Why would you want to lease someone else’s website?
I have no good reasons why you would want to do that, but apparently the people who are trying to offload their site to someone for a 6 month lease think it’s a good idea.
The lease is up for bids over at SitePoint, and the site in question is called Frooler.com
Frooler.com is a social networking site with no niche; it’s just another generic random social site that’s never going to go anywhere. It’s a very average site, with traffic that would be very hard to monetise (Mostly from Asia), and its Alexa rank is 500,000.
The person who’s offering this lease is boasting 6m monthly page views, and as you can tell with the Alexa rank, it’s defiantly all foreign traffic, mostly western countries run the Alexa traffic tracking, also Compete which does traffic analysis like Alexa is measuring next to no traffic.
So aside from the fact that the site is pointless, paying them to ‘lease’ the site for 6 months for their asking price of $2,000 is absurd (from a business / let’s make a return on investment point of view).
To even start to make your money back you’d have to lay down even more cash for marketing, and if you do make it back then after 6 months you’re out with nothing, nothing to sell, nothing to push the traffic to that you’ve spent all your money and time on, you’re left in the gutter with nothing.
However the person who owns the site has done real well, they’ve made a cool $2k from you, and meanwhile they’ve spent their 6 months working up a bank of cash from other projects, they would have just taken ownership back of their site that you’ve built up for them with fresh new traffic and even more revenue from before.
If you’re going to spend 6 months doing something, it’s defiantly better spent building your own site and promoting it.
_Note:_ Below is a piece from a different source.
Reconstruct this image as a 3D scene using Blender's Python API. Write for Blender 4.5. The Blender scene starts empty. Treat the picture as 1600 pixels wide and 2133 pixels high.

I have no doubt in my mind you could build a site comparable to theirs within a week, and with your $2k lease cash and some time, build an equal amount of traffic and members, if not better.
At the end of it all, at least you own it, you can sell it, develop it some more, or whatever. I think if the lease was more like a building lease, like 3+3, 3 years plus 3 more optional, and you can re-negotiate terms and prices after that, it could be possible, maybe not for this site, but for others, still, would have to be a really good site and good deal.









March 30th, 2008 at 2:14 am
A while back I wanted to buy the domain outofthecube.com (was going to start a blog detailing my escape from the cubicle world) but wasn’t able to afford the asking price. The owner offered to lease me the domain, which sounded like a good idea until I realized that if the site took off I’d be at the leaser’s mercy when the lease ran out. He could in essence at that point hold my site for ransom or take it over outright and along with it take all my hard work marketing and building the site with it.
There might be situations where leasing works out for both parties but it seems like a big, big risk for the leasee and personally I can’t foresee a situation where I’ll ever lease a site.
March 31st, 2008 at 10:11 am
Indeed, the main issue is the control of the domain, without the domain the site is almost useless, if you were to change names you’d lose a large portion of the traffic you built and would have to start again in a very poor position.